Tales From Lollapalooza

Videos by American Songwriter

I tend to compare every festival to Bonnaroo. It’s not a conscious thing, nor is it particularly fair, but it’s impossible to stop. For example, Rothbury is a smaller Bonnaroo, with less heat and more Midwesterners. CMJ is like a spread-out Bonnaroo, stretched wide over a week’s worth of gigs and a whole city’s worth of venues. And Lollapalooza, currently in the middle of its 20th year, is an episodic Bonnaroo, far more corporate than the other events I mentioned – Bud Light sponsored last night’s Coldplay show, after all – and more intermittent as well, with people often buying tickets for individual days as opposed to the entire weekend.

Things kicked off yesterday around noon, but I didn’t get to Chicago until rush hour. That means I missed groups like TAB the Band, whose lineup includes two of Joe Perry’s kids, and Foster the People, who reportedly turned in a fine cover of Neil Young’s “Heart of Gold.” By the time my wife and I found parking off of Lakeshore Drive – a hard thing to do on a Friday afternoon in Chicago – and made our way to Grant Park, Bright Eyes had just taken the Bud Light stage for one of the day’s final performances. Their hour-long set included songs like “Four Winds” and “Landlocked Blues,” but this wasn’t the same Bright Eyes that used to emanate from the female dorms during college, when a thousand girls would seek solace in Conor Oberst’s brittle voice after breaking up with their boyfriends. This was a bigger, noisier, messier, and altogether more interesting band, conducted by Oberst with the sort of confidence that belied his earlier material. Toward the end, he jumped down into the photo pit and sang a verse of “One for You, One for Me” with his fans in the front row, hugging three security guards in the process.

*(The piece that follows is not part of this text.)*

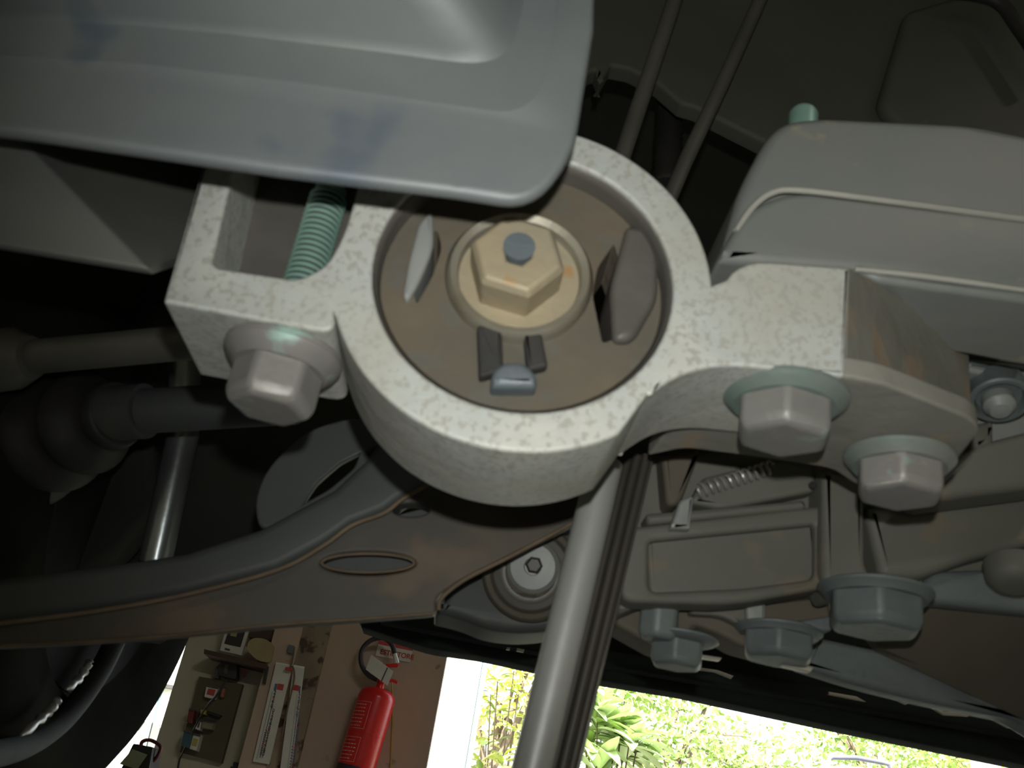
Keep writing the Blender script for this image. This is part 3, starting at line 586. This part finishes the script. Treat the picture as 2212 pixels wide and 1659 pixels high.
wall('operating_lever',[(818,1466,2),(850,1466,2),(860,1472,2),(858,1477,2),(846,1472,2),(818,1474,2)],Ye-.01,.02,REDP,t,bev=.002)
tube('hose',smooth_line([at(815,1468,Ye),at(796,1458,Ye),at(781,1435,Ye),at(782,1405,Ye),at(800,1384,Ye),at(826,1378,Ye),at(845,1390,Ye),at(853,1412,Ye)],6),.011,BLACK,t,'black rubber hose',12)
nz=tube('nozzle',[at(852,1410,Ye),at(857,1433,Ye)],[.009,.013],SILV,t,'silver nozzle',14)
wall('nozzle_ring',[(832,1435,2),(858,1432,2),(862,1437,2),(858,1441,2),(834,1440,2)],Ye-.01,.02,REDP,nz,bev=.002)
tg=wall('inspection_tag',[(802,1414),(850,1450),(837,1481),(790,1446)],Ye-.035,.002,PAPER,t,'cream paper inspection tag',bev=0)
wall('tag_line',[(836,1441),(838,1443),(825,1472),(823,1470)],Ye-.037,.001,INK,tg,bev=0); 
# printed panels on the cylinder (flat print, curved with the body)
def print_patch(name,h0,h1,a0,a1,m,parent,off=.0008,n=8):
    u,v,ax=frame(ax3); rings=[]
    for h in (h0,h1):
        rings.append([O3+ax*(hh*h)+Vector((sin(aa),-cos(aa),0))*(re+off) for aa in [a0+(a1-a0)*i/n for i in range(n+1)]])
    bm=bmesh.new(); Rr=[[bm.verts.new(p) for p in r] for r in rings]
    for i in range(n): bm.faces.new((Rr[0][i],Rr[0][i+1],Rr[1][i+1],Rr[1][i]))
    return bmobj(name,bm,m,parent)
PRN=mat('white_print',(.75,.55,.5),(.7,.45,.42),20,.5,0,0)
for (a0,a1,b0,b1) in ((-1.35,-.1,.44,.78),(-1.35,-.1,.03,.33)):
    print_patch('print_line',b0,b0+.004,a0,a1,PRN,bd); print_patch('print_line',b1,b1+.004,a0,a1,PRN,bd)
    print_patch('print_line',b0,b1,a1-.02,a1,PRN,bd)
    k=b0+.03; j=0
    while k<b1-.03:
        aa=a0+.15
        while aa<a1-.25:
            wl=random.uniform(.04,.16); print_patch('print_mark',k,k+.011,aa,aa+wl,PRN,bd,n=2); aa+=wl+.05
        k+=.045; j+=1
t=T('hanging_rope','thin yellow cord hanging down the wall right of the extinguisher','cord',at(845,1659,W-.07))
tube('cord',[at(846,1468,W-.16),at(847,1500,W-.07),at(848,1560,W-.06),at(842,1700,W-.06)],.0035,YEL,t,None,6)
# lamp on the cabinet, bottom left
t=T('steel_cabinet','steel cabinet below the frame carrying the work lamp','cabinet',(at(310,1655,3.5).x,3.5,0))
zc=at(300,1690,3.5).z; xc=at(300,1690,3.5).x
box('cabinet_body',(xc-.25,3.35,0),(xc+.22,3.75,zc-.002),BLACK,t)
for k_ in (0,1): box('cabinet_door',(xc-.24+.235*k_,3.335,.05),(xc-.01+.22*k_,3.35,zc-.05),TIMBER,t)
t=T('work_lamp','black framed box with pale panel and maroon carrying handle at bottom left','work lamp',(xc,3.5,zc))
wall('case',[(288,1606,3),(330,1614,3),(316,1692,3),(250,1684,3)],3.46,.12,BLACK,t)
wall('pale_panel',[(286,1618),(318,1630),(296,1662),(258,1650)],3.455,.006,mat('pale_panel',(.45,.52,.38),(.55,.55,.3),18,.4,0,0),t)
tube('handle',smooth_line([at(304,1614,3.5),at(308,1602,3.5),at(325,1599,3.5),at(346,1612,3.5),at(342,1630,3.5),at(331,1645,3.5)]),.006,MAROON,t,'maroon handle',10)
# ================================================= OUTSIDE
t=T('gate_post','bright white square gate post with a pale blue edge, outside the opening','post',(0,6.8,0))
xa=at(960,1500,6.8).x; xb=at(1030,1500,6.8).x; xb2=at(1043,1500,6.8).x
box('post_shaft',(at(900,1500,6.8).x,6.8,0),(xb,7.1,3.2),WHITE,t); box('edge_strip',(xb,6.82,0),(xb2,7.1,3.2),WBLUE,t,'pale blue edge')
# left: white sunlit building
t=T('white_building','white sunlit house wall with grey panel seen in the left gap','building',(-3.4,9,0))
box('house_wall',(-6.5,9,0),(-1.4,9.3,5),WHITE,t); 
for k_ in range(3): S1('wall_cable',[(290+k_*0,1700),(293,1700),(352-k_*3,1490),(349-k_*3,1490)],8.97-.02*k_,.01,WBLUE,t)
S1('grey_panel',[(290,1700),(300,1555),(345,1565),(330,1700)],8.95,.03,TILE,t)
S1('lintel',[(320,1471),(380,1481),(380,1489),(318,1480)],8.93,.06,BLACK,t)
# foliage
def leaf_mesh(nm,l,w_):
    bm=bmesh.new(); n=5; L_=[];R_=[];Cc=[]
    for i in range(n+1):
        k=i/n; hw=w_*sin(pi*min(max(k,.02),.98))**.8*.5; zc_=-.25*l*k*k
        Cc.append(bm.verts.new((0,l*k,zc_))); L_.append(bm.verts.new((-hw,l*k,zc_+hw*.35))); R_.append(bm.verts.new((hw,l*k,zc_+hw*.35)))
    for i in range(n):
        bm.faces.new((Cc[i],Cc[i+1],L_[i+1],L_[i])); bm.faces.new((Cc[i],R_[i],R_[i+1],Cc[i+1]))
    me=bpy.data.meshes.new(nm); bm.to_mesh(me); bm.free(); me.shade_smooth(); return me
lmB=leaf_mesh('leaf',.25,.085); lmB.materials.append(LEAFB)
lmY=leaf_mesh('leaf',.13,.055); lmY.materials.append(LEAFY)
lmG=leaf_mesh('leaf',.14,.07); lmG.materials.append(LEAF)
def leafy_shrub(name,label,base,spots,mesh_list,per,spread):
    t=T(name,label,'shrub',base)
    pts=[]
    bmq=bmesh.new()
    for (p,sc) in spots:
        st=tube('stem',[Vector(base)+Vector((random.uniform(-.1,.1),random.uniform(-.1,.1),0)),Vector(base).lerp(p,.5)+Vector((0,.05,.1)),p],[.012,.009,.005],BARK,t,None,6)
        for j in range(per):
            a_=j*2.399+random.random()*.4; el=radians(random.uniform(-15,55))
            o=bpy.data.objects.new('leaf',random.choice(mesh_list)); COL.objects.link(o); o.parent=t
            d=Vector((cos(a_)*cos(el),sin(a_)*cos(el),sin(el)))
            o.location=p+d*.01+Vector((0,0,random.uniform(-.06,.03)))-Vector(base)
            o.rotation_euler=(el,0,atan2(d.y,d.x)-pi/2); s_=sc*random.uniform(.7,1.15); o.scale=(s_,s_,s_)
    bmq.free(); return t
YS=7.2
sp=[(at(x,y,YS+random.uniform(-.3,.3)),1.15*s_) for x,y,s_ in ((1310,1600,1.3),(1290,1560,1.2),(1360,1600,1.1),(1272,1605,1.3),(1345,1635,1.2),(1262,1500,1),(1330,1560,1.1),(1380,1590,1),(1300,1530,1),(1400,1650,1.1),(1225,1650,1.1),(1290,1670,1.2),(1350,1500,.8))]
leafy_shrub('broadleaf_shrub','broad-leaved shrub with rosettes of long pale leaves right of the pole',(at(1330,1700,YS).x,YS,0),sp,[lmB,lmB,lmB,lmG],16,1)
YS2=7.6
sp=[(at(x,y,YS2+random.uniform(-.4,.4)),1.0*s_) for x,y,s_ in ((1050,1600,1),(1085,1640,1.1),(1130,1650,1),(1070,1540,.9),(1110,1580,.9),(1120,1500,.8),(1075,1470,.8),(1140,1540,.9),(1040,1650,1.2),(1110,1450,.7),(1155,1600,1),(1060,1500,.7))]
leafy_shrub('yellow_shrub','yellow-green shrub between the white post and the pole',(at(1090,1700,YS2).x,YS2,0),sp,[lmY,lmY,lmG],10,1)
def tree(label,x,y,Y,rx,rz,n,lsz,m,name='garden_tree',grp='trees beyond the driveway'):
    c=at(x,y,Y); t=T(name,label,'tree',(c.x,Y,0))
    tube('trunk',[Vector((c.x,Y,0)),Vector((c.x+.05,Y,c.z*.5)),Vector((c.x,Y,c.z))],[.09,.07,.03],BARK,t,None,10)
    bm=bmesh.new()
    for k_ in range(7):
        a_=random.uniform(0,2*pi); e=Vector((c.x+rx*.8*cos(a_),Y+.5*sin(a_),c.z+rz*random.uniform(-.5,.8)))
        tube('branch',[Vector((c.x,Y,c.z-rz*.6)),Vector((c.x,Y,c.z)).lerp(e,.5)+Vector((0,0,.05)),e],[.035,.022,.008],BARK,t,None,6)
    cl=[Vector((random.gauss(0,.45),random.gauss(0,.45),random.gauss(0,.45))) for _ in range(max(12,n//60))]
    for i in range(n):
        k_=random.choice(cl)+Vector((random.gauss(0,.16),random.gauss(0,.16),random.gauss(0,.16)))
        p=Vector((c.x+k_.x*rx,Y+k_.y*rx*.8,c.z+k_.z*rz))
        nrm=Vector((random.gauss(0,1),random.gauss(-.3,1),random.gauss(.5,1))).normalized(); u,v,_=frame(nrm); a_=random.uniform(0,2*pi)
        d1=u*cos(a_)+v*sin(a_); d2=nrm.cross(d1); l=lsz*random.uniform(.6,1.3)
        vs=[bm.verts.new(p+d1*l*a+d2*l*b+nrm*l*c_) for a,b,c_ in ((-.5,0,0),(-.1,.27,.06),(.5,0,0),(-.1,-.27,.06))]
        bm.faces.new(vs)
    f=bmobj('foliage',bm,m,t,None,0); f['kind']='stuff'
tree('bright green tree directly right of the pole, behind the broad-leaved shrub',1430,1600,10.5,1.15,1.0,2600,.10,LEAF)
tree('tall yellow-green tree behind the yellow shrub, left of the pole',1080,1500,10,1.1,1.4,2200,.11,LEAFY)
tree('feathery green tree rising behind the parked van',1890,1625,12.5,1.5,.75,2800,.10,LEAF)
tree('smaller light green tree at the right, behind the white pillar',2100,1630,14,1.6,.5,2600,.10,LEAFY)
tree('small dark green tree between the broad-leaved shrub and the van',1590,1665,12.5,1.0,.5,1800,.09,LEAF)
t=T('cloth_scrap','tiny bright blue fabric scrap hanging in the bushes right of the pole','cloth scrap',at(1418,1590,9.2))
S1('scrap',[(1414,1581,3),(1425,1588,2),(1424,1593,2),(1418,1592,2)],9.2,.01,mat('bright_blue',(.05,.45,.85)),t); tube('twig',[at(1418,1586,9.21),at(1440,1660,9.6),Vector((at(1440,1660,9.6).x,9.6,0))],.01,BARK,t,None,6)
# van
t=T('parked_van','white van with a pale roof rack seen at the bottom right','van',(at(1850,1659,8.5).x,8.5,0))
vx0=at(1740,1700,8).x; vx1=at(1960,1700,8).x; zr=at(1850,1657,8).z
bm=bmesh.new(); prof=[(vx0,.35),(vx1,.35),(vx1,zr*.55),(vx1-.12,zr*.93),(vx1-.3,zr),(vx0+.3,zr),(vx0+.12,zr*.93),(vx0,zr*.55)]
loft('van_body',[[Vector((x,8.0,z)) for x,z in prof],[Vector((x,11.5,z)) for x,z in prof]],VAN,t)
box('rear_window',(vx0+.2,7.985,zr*.62),(vx1-.2,8.0,zr*.88),GLASS,t)
for sx in (vx0+.02,vx1-.22):
    for sy in (8.5,10.8): lathe('wheel',[(.02,0),(.33,0),(.35,.03),(.35,.17),(.33,.2),(.02,.2)],(sx,sy,.35),(1,0,0),TYRE,t,None,28)
rk=tube('roof_rack',[at(x,y,8) for x,y in ((1780,1675),(1791,1641),(1798,1636),(1850,1637),(1905,1647),(1920,1651),(1930,1680))],.02,mat('rack_lilac',(.09,.095,.13),(.11,.115,.14),5,.4,0,0),t,'pale roof rack hoop',10)
S1('rack_end',[(1770,1672),(1786,1642,4),(1796,1640,4),(1792,1674)],7.98,.08,VAN,t)
t=T('gate_pillar','white pillar at the right end of the driveway, far away','pillar',(at(2148,1700,9).x,9,0))
box('pillar_shaft',(at(2133,1659,9).x,9,0),(at(2162,1659,9).x,9.3,at(2148,1632,9).z),WHITE,t); box('pillar_cap',(at(2130,1659,9).x,8.97,at(2148,1634,9).z),(at(2165,1659,9).x,9.33,at(2148,1631,9).z+.03),TILE,t)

Coldplay was up next, and we’d already managed to weasel our way toward the front of the crowd. I wanted to catch the end of OK Go’s set before heading over to Muse. My wife wanted to stay where we were and moon over Chris Martin. Such is the dilemma of attending a festival with your loved one, particularly a loved one who thinks “Fix You” is actually a solid one. I wound up relenting, partially because I didn’t want to rock the boat and partially because the walk to Muse’s stage would’ve been a long, long journey past 90,000 festival attendees and 100some acres of obstacles. You win this time, Coldplay.

For the most part, Coldplay made my immobility worth it. The guys obviously know how to play to a crowd whose population dwarfs that of a small city, and they had one helluva laser show to boot, shooting golden beams into the crowd during “Yellow” and bathing the stage in red for “Viva la Vida.” Chris Martin had some people cringing during his abridged cover of Amy Winehouse’s “Rehab” – it was a nice gesture, but man… too soon — but most of the set was focused on big, Technicolor, singalong hits, which is something Coldplay has in spades.

They wrapped things up with “Every Teardrop is a Waterfall,” the lead single from Coldplay’s still untitled fifth album. Just when I found myself thinking, “You know, this song is alright, but the first verse is by far the best – “I got my records on” makes it sounds like Beyonce anthem or something,” the band had to go and shoot off some fireworks, making the whole crowd freak out with adulation and converting me into a Coldplay fan, at least for that moment. I later found out that Muse had fireworks, too, and Matthew Bellamy apparently worked short snippets of “Back in Black” and Nirvana’s “Negative Creep” into the band’s set. Bummer.